As several longtime Obama administration aides start eyeing the exit door for their next job, one loyal staff member plans to hang on until the bitter end.
Valerie Jarrett, Obama senior adviser and close family friend, told The New York Times that she plans to stay on until Obama's last day, Jan. 20, 2017.
"Oh, my goodness, I intend to stay until the lights go off. Why would I miss a single second of this?"
Jarrett told the Times.
Recent exits from the Obama staff have left questions about exactly who will be left behind to turn the lights off.
So far, senior adviser Dan Pfeiffer, Communications Director Jennifer Palmieri, presidential counselor John Podesta, Ebola Czar Ron Klain, Attorney General Eric Holder, Secretary of Defense Chuck Hagel and Alyssa Mastromonaco, White House deputy chief of staff for operations, either have left or are heading for the door,
CNN and the Associated Press report, with some, like Podesta, aiming for positions on the Hillary Clinton campaign team.
In the Times interview, Jarrett responded to statements by David Axelrod that Obama's former Chief of Staff Rahm Emanuel, now Chicago's mayor, disliked Jarrett's influence over the Obamas, saying: "In a town where access is so important, initially it probably made people a little uncomfortable.
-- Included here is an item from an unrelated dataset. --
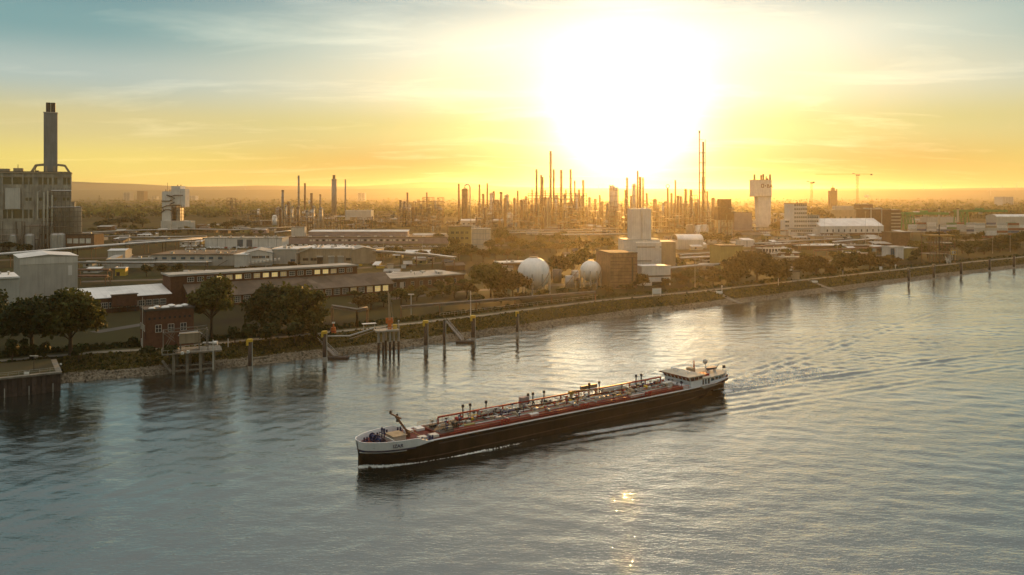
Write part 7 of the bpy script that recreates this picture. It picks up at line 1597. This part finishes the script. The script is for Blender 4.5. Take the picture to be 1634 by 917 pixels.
    for sg in (-1, 1):
        o = len(b.v); q = np.linspace(99.0, L_+1.6, 34)
        for x in q:
            t = min(max((x-99)/1.6, 0), 1); za, zb = deck_z(x)-.75*t-.02, deck_z(x)+.35+.55*t*min(1, max(0, (x-104)/6)); wa, wb = hw(x, za)+.05, half(x, 1)+.10
            b.v += [(x, sg*wa, za), (x, sg*wb, zb), (x, sg*max(wb-.2, 0), zb), (x, sg*max(wa-.2, 0), za)]
        for i in range(len(q)-1):
            for k in range(4): a = o+4*i; b.f.append((a+k, a+4+k, a+4+(k+1) % 4, a+(k+1) % 4))
    b.build('stern_bulwark', M['shipw'], T)
    strake('stern_strake', M['navy'], 100.2, L_+1.5, 0, 0, .09, zfun=lambda x: (deck_z(x)-1.0, deck_z(x)-.78), par=hull)
    # wheelhouse ahead of the deckhouse, roof overhanging forward
    zb, zt = d+.75, d+3.0; x0, x1, w = 95.4, 100.2, 4.9
    b = MB(); b.box(x0, x1, -w, w, d+.02, zb+1.1); b.build('wheelhouse', M['shipw'], T)
    b = MB(); b.raw([(x0-.02,-w-.02,zb+1.1),(x1,-w-.02,zb+1.1),(x1,w+.02,zb+1.1),(x0-.02,w+.02,zb+1.1),(x0-.7,-w-.1,zt),(x1,-w-.1,zt),(x1,w+.1,zt),(x0-.7,w+.1,zt)], [(0,3,2,1),(4,5,6,7),(0,1,5,4),(1,2,6,5),(2,3,7,6),(3,0,4,7)])
    wg = b.build('wheelhouse_windows', M['deckglass'], T)
    b = MB()
    for k in range(8): y = -w-.05+(2*w+.1)*k/7; b.bar((x0-.06, y, zb+1.1), (x0-.74, y, zt), .10)
    for k in range(4): x = x0+(x1-x0)*k/3; b.bar((x, -w-.05, zb+1.1), (x-.5*(1-k/3), -w-.14, zt), .10)
    b.build('mullion', M['shipw'], wg)
    b = MB(); b.box(x0-1.5, x1+.5, -w-.6, w+.6, zt+.003, zt+.28); rf = b.build('wheelhouse_roof', M['cream'], T)
    b = MB(); b.box(x0-1.56, x0-1.5-.003, -w-.6, w+.6, zt-.05, zt+.28); b.build('roof_fascia', M['deck'], rf)
    for y, nm in ((-2, 'radar'), (1.6, 'radar'), (3.2, 'floodlight')): b = MB(); b.cyl(x0+2, y, zt+.283, zt+.9, .14, n=8); b.box(x0+1.8, x0+2.2, y-.9, y+.9, zt+.903, zt+1.1); b.build(nm, M['shipw'], rf)
    b = MB(); b.tube([(x0-.03, -1.6, d+.9), (x0-.16, -1.6, d+.9)], .55, 16); b.tube([(x0-.03, 1.8, d+.9), (x0-.16, 1.8, d+.9)], .4, 16); b.build('front_vent', M['dark'], T)
    b = MB(); b.box(93.0, 95.35, -4.6, 4.6, d+.02, d+1.0); b.build('front_house', M['shipw'], T)
    # red engine casing block, mast, lifeboat, dome, flag
    z1 = zd+.183
    b = MB(); b.box(100.6, 104.6, -3.6, -1.0, z1, z1+.55); b.build('red_locker', M['red'], T)
    b = MB()
    for x in (100.7, 102.0, 103.3, 104.5): b.bar((x, -3.6, z1+.55), (x, -3.6, z1+1.4), .08)
    b.bar((100.7, -3.6, z1+1.4), (104.5, -3.6, z1+1.4), .08); b.build('locker_rail', M['red'], T)
    b = MB(); b.cyl(103.8, 1.4, z1, z1+3.6, .32, .12, 8); b.build('aft_mast', M['orange'], T); b = MB(); b.box(101.4, 103.0, .2, 2.2, z1, z1+1.7); b.build('funnel', M['tan'], T)
    b = MB(); o = len(b.v)
    for i in range(9): t = i/8; x = 106.2+4.2*t; ww = .85*math.sin(PI*min(max(t*.92+.04, 0), 1))**.6; b.v += [(x, -1.2-ww, z1+1.5), (x, -1.2-ww*.5, z1+.85), (x, -1.2+ww*.5, z1+.85), (x, -1.2+ww, z1+1.5)]
    for i in range(8):
        for k in range(4): a = 4*i; b.f.append((a+k, a+4+k, a+4+(k+1) % 4, a+(k+1) % 4))
    b.f += [(0, 1, 2, 3), (32, 35, 34, 33)]; b.build('lifeboat', M['navy'], T)
    b = MB()
    for x in (106.9, 109.6): b.box(x-.1, x+.1, -1.7, -.7, z1, z1+.9)
    b.build('boat_cradle', M['shipw'], T)
    b = MB(); b.cyl(108.6, 1.4, z1, z1+2.2, .1, n=8); b.sphere((108.6, 1.4, z1+2.7), .75, 14, 10); b.build('satellite_dome', M['lgrey'], T, True)
    b = MB(); b.bar((110.6, -.4, z1), (112.7, -.4, z1+2.0), .14); b.build('davit', M['tan'], T)
    b = MB()
    for x in np.linspace(105, 112.4, 9):
        for sg in (-1, 1): wq = max(.2, half(x, 1)-.65); b.bar((x, sg*wq, z1), (x, sg*wq, z1+.95), .05)
    q = np.linspace(105, 112.4, 9)
    for a, c in zip(q[:-1], q[1:]):
        for sg in (-1, 1): b.bar((a, sg*max(.2, half(a, 1)-.65), z1+.95), (c, sg*max(.2, half(c, 1)-.65), z1+.95), .05)
    b.build('boat_deck_railing', M['galv'], T)
    b = MB(); b.box(112.8, 114.4, -2.2, 2.2, d+.0, d+.9); b.build('stern_winch', M['navy'], T)
    b = MB(); b.cyl(114.6, 0, d, d+3.2, .06, n=6); b.raw([(114.65,0,d+2.2),(116.0,.1,d+2.1),(116.0,.1,d+3.0),(114.65,0,d+3.1),(114.65,.04,d+2.2),(116.0,.14,d+2.1),(116.0,.14,d+3.0),(114.65,.04,d+3.1)], [(0,1,2,3),(4,7,6,5),(0,4,5,1),(1,5,6,2),(2,6,7,3),(3,7,4,0)]); b.build('ensign', M['dark'], T)
    T.scale = (1.02, 1, 1)
    # foam along the waterline
    f = MB(); r = np.random.RandomState(5)
    for sg in (-1, 1):
        for k in range(1150):
            t = r.rand()**2.0; x = -1.0+(44 if sg < 0 else 22)*t
            if r.rand() < t*1.1*(.55+.45*math.sin(x*.9+1.3*math.sin(x*.31))): continue
            wob = half(max(x, .7), 0)+.2+(.5+1.1*math.exp(-x/9))*r.rand()**1.3+.022*max(x-2, 0)*(.5+r.rand())
            if x < 1.0: wob = (1.6-abs(x-.2))*r.rand()
            p = SH_O+SH_U*x*1.02+SH_N*(sg*wob); s = .12+.30*r.rand()*(1-.6*t); a = r.rand()*6; h = .05+.35*r.rand()*(1-t)**2
            f.raw([(p.x+s*math.cos(a+q*2.09), p.y+s*math.sin(a+q*2.09), -.05) for q in range(3)]+[(p.x, p.y, h)], [(0,1,3),(1,2,3),(2,0,3)])
    for k in range(1300):
        t = r.rand(); x = SH_L-1+52*t**1.5; y = r.normal()*(1.5+2.2*t); p = SH_O+SH_U*x+SH_N*y; s = .12+.26*r.rand()*(1-.5*t); a = r.rand()*6
        f.raw([(p.x+s*math.cos(a+q*2.09), p.y+s*math.sin(a+q*2.09), -.03) for q in range(3)]+[(p.x, p.y, .12+.2*r.rand()*(1-t))], [(0,1,3),(1,2,3),(2,0,3)])
    tag(f.build('wake_foam', M['foam']), 'white foam along the tanker bow and in its wake', None, kind='stuff')
M['deckglass'] = mat('wheelhouse_glass', (.09,.02,.015), rough=.15, spec=.5, var=.2)
ship()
I think that has faded. I just want to do my job, and part of my job for the president is to be his friend."
She took the opportunity to take swipes at the GOP leadership in Congress, telling the Times that she believes criticisms of Obama for not reaching out to Republicans were not warranted.
"They weren't interested in playing golf, and they weren't interested in being schmoozed, and they weren't interested in going up to Camp David. They weren't interested in going to state dinners. They just wanted to say no," she told the Times.
In a nod to the divisive relationship between the GOP Congress and the White House, she told the Times: "We would far prefer to have kept the Senate in Democratic hands, but we play the hand we're dealt. The president still has a robust agenda that involves Congress."
Jarrett said Obama had expected to have a better working relationship with GOP lawmakers, and added: "As a very junior state senator, the president was able to work with the other side of the aisle. What became clear when we came here is that there was not a willing spirit on the other side of the table."
Asked by the Times whether descriptions of her position as being the "Democratic Dick Cheney" are justified, Jarrett responded: "Please don't say that. Stop right there. The president listens to people who have interesting things to say. That could be the most junior person on the staff or it could be a senior adviser or it could be a person who whispers something to him across a rope line."